> [Stated problem] Your task is to return, exactly, the run of lines starting at the line holding "Write part 3" and ending at the line holding "streak_mat = star_mat", both ends included and no other lines.

> [Entries supplied]

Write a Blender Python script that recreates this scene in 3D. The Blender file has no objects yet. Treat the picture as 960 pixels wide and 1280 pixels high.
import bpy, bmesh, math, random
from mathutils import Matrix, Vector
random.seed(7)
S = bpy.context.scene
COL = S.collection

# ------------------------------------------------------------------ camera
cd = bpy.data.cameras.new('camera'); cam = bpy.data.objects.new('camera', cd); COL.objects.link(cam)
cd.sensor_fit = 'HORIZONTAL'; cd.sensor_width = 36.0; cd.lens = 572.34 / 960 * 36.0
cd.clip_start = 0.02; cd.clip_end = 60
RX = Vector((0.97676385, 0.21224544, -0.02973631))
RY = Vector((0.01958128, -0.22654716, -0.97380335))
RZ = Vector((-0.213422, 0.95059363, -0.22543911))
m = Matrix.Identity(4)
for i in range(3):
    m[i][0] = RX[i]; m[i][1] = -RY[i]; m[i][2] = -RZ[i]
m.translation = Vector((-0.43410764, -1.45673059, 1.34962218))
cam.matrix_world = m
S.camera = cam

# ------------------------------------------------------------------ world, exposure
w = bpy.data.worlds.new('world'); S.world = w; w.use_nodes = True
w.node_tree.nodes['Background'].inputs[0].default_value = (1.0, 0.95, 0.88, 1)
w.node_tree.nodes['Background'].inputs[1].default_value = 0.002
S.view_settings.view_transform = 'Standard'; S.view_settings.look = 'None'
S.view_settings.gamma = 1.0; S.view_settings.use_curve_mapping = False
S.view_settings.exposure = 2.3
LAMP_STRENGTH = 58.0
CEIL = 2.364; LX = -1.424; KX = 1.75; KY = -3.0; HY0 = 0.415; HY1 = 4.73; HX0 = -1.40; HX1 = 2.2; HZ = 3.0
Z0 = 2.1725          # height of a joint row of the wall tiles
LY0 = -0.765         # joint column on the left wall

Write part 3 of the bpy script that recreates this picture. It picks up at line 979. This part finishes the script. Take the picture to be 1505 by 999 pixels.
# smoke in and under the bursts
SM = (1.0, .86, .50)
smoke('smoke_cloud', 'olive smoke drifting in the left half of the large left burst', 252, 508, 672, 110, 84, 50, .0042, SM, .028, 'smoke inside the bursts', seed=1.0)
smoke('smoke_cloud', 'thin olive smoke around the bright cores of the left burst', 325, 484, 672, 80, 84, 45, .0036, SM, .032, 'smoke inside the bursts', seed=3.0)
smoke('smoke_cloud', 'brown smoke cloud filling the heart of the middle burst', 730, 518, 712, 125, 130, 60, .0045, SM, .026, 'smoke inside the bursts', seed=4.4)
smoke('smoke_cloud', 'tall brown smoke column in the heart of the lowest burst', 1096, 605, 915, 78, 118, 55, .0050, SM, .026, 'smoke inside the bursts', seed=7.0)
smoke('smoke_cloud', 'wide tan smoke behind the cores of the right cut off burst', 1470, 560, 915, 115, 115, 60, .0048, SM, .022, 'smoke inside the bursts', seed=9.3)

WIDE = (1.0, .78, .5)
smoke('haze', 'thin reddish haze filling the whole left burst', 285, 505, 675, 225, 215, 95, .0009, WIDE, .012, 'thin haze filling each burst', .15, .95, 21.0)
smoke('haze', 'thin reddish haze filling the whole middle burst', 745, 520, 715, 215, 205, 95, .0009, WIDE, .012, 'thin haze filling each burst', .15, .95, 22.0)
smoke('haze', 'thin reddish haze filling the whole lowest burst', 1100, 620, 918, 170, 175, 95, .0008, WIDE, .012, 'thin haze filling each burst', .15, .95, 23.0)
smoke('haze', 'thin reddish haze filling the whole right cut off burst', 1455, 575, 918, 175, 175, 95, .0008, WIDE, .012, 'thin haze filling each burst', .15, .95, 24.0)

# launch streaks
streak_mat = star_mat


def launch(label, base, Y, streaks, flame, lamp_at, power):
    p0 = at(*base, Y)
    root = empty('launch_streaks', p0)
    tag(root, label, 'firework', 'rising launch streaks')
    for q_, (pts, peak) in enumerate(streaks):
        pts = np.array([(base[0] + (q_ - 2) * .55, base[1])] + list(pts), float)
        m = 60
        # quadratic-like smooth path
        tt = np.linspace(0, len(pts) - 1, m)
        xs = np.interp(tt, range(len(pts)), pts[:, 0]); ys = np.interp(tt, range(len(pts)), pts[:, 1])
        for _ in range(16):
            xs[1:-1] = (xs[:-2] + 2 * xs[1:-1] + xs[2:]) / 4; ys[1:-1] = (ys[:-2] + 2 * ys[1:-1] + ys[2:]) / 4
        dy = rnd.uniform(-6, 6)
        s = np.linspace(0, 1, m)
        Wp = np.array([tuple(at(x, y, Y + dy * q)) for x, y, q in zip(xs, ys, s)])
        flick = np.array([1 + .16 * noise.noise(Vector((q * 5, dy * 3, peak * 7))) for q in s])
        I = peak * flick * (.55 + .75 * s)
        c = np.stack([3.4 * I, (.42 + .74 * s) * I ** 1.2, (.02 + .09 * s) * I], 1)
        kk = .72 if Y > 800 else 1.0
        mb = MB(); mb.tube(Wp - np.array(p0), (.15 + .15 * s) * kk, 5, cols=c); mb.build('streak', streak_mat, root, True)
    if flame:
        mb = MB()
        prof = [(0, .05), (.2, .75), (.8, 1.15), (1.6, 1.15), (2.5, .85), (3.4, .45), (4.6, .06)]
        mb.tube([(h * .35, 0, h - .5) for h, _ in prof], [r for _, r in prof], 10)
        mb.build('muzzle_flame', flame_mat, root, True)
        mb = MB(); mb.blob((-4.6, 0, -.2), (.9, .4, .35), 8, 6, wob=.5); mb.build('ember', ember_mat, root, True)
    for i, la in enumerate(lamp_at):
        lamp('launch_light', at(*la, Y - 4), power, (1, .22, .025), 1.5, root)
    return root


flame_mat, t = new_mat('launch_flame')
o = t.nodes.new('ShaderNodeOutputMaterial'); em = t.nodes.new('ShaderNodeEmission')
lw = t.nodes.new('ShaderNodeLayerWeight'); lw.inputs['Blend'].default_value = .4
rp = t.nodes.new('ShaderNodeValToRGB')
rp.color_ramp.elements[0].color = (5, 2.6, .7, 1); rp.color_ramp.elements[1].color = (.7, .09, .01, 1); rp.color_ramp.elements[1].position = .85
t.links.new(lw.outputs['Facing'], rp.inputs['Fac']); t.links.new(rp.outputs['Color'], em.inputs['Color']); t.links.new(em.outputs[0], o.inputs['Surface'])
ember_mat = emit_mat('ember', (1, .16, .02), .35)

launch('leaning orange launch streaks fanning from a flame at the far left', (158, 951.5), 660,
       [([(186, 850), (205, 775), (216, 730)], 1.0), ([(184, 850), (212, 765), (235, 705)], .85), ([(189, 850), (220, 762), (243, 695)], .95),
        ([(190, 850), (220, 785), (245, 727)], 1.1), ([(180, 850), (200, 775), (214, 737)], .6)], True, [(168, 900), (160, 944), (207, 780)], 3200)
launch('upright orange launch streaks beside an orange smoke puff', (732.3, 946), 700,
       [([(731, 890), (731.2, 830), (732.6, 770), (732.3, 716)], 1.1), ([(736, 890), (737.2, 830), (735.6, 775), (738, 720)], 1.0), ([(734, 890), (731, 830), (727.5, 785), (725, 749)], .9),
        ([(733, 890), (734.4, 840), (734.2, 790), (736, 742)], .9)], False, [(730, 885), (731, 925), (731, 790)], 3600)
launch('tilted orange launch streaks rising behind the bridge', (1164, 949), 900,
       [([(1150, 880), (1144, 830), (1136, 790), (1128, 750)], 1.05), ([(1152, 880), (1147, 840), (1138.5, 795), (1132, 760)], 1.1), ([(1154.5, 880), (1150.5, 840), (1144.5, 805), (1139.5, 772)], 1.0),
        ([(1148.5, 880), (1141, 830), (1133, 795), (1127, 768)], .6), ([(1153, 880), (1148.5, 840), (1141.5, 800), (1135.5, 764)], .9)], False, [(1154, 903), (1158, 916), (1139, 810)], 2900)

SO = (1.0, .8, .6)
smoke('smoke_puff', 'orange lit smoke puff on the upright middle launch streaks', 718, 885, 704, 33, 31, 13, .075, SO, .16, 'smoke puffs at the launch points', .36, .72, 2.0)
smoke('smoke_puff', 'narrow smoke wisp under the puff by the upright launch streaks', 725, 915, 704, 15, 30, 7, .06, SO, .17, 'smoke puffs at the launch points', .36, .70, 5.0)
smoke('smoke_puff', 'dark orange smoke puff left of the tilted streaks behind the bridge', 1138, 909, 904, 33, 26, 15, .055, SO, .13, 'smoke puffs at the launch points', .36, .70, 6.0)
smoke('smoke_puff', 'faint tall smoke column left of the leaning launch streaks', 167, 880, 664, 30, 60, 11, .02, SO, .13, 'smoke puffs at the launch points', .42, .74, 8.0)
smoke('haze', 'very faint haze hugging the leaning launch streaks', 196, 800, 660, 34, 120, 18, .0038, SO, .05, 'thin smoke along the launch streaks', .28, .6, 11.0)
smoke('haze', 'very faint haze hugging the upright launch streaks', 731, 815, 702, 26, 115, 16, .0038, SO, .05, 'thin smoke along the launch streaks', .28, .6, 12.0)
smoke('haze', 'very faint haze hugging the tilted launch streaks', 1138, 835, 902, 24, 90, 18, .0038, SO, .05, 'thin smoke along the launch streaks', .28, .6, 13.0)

> [Expected answer]
Write part 3 of the bpy script that recreates this picture. It picks up at line 979. This part finishes the script. Take the picture to be 1505 by 999 pixels.
# smoke in and under the bursts
SM = (1.0, .86, .50)
smoke('smoke_cloud', 'olive smoke drifting in the left half of the large left burst', 252, 508, 672, 110, 84, 50, .0042, SM, .028, 'smoke inside the bursts', seed=1.0)
smoke('smoke_cloud', 'thin olive smoke around the bright cores of the left burst', 325, 484, 672, 80, 84, 45, .0036, SM, .032, 'smoke inside the bursts', seed=3.0)
smoke('smoke_cloud', 'brown smoke cloud filling the heart of the middle burst', 730, 518, 712, 125, 130, 60, .0045, SM, .026, 'smoke inside the bursts', seed=4.4)
smoke('smoke_cloud', 'tall brown smoke column in the heart of the lowest burst', 1096, 605, 915, 78, 118, 55, .0050, SM, .026, 'smoke inside the bursts', seed=7.0)
smoke('smoke_cloud', 'wide tan smoke behind the cores of the right cut off burst', 1470, 560, 915, 115, 115, 60, .0048, SM, .022, 'smoke inside the bursts', seed=9.3)

WIDE = (1.0, .78, .5)
smoke('haze', 'thin reddish haze filling the whole left burst', 285, 505, 675, 225, 215, 95, .0009, WIDE, .012, 'thin haze filling each burst', .15, .95, 21.0)
smoke('haze', 'thin reddish haze filling the whole middle burst', 745, 520, 715, 215, 205, 95, .0009, WIDE, .012, 'thin haze filling each burst', .15, .95, 22.0)
smoke('haze', 'thin reddish haze filling the whole lowest burst', 1100, 620, 918, 170, 175, 95, .0008, WIDE, .012, 'thin haze filling each burst', .15, .95, 23.0)
smoke('haze', 'thin reddish haze filling the whole right cut off burst', 1455, 575, 918, 175, 175, 95, .0008, WIDE, .012, 'thin haze filling each burst', .15, .95, 24.0)

# launch streaks
streak_mat = star_mat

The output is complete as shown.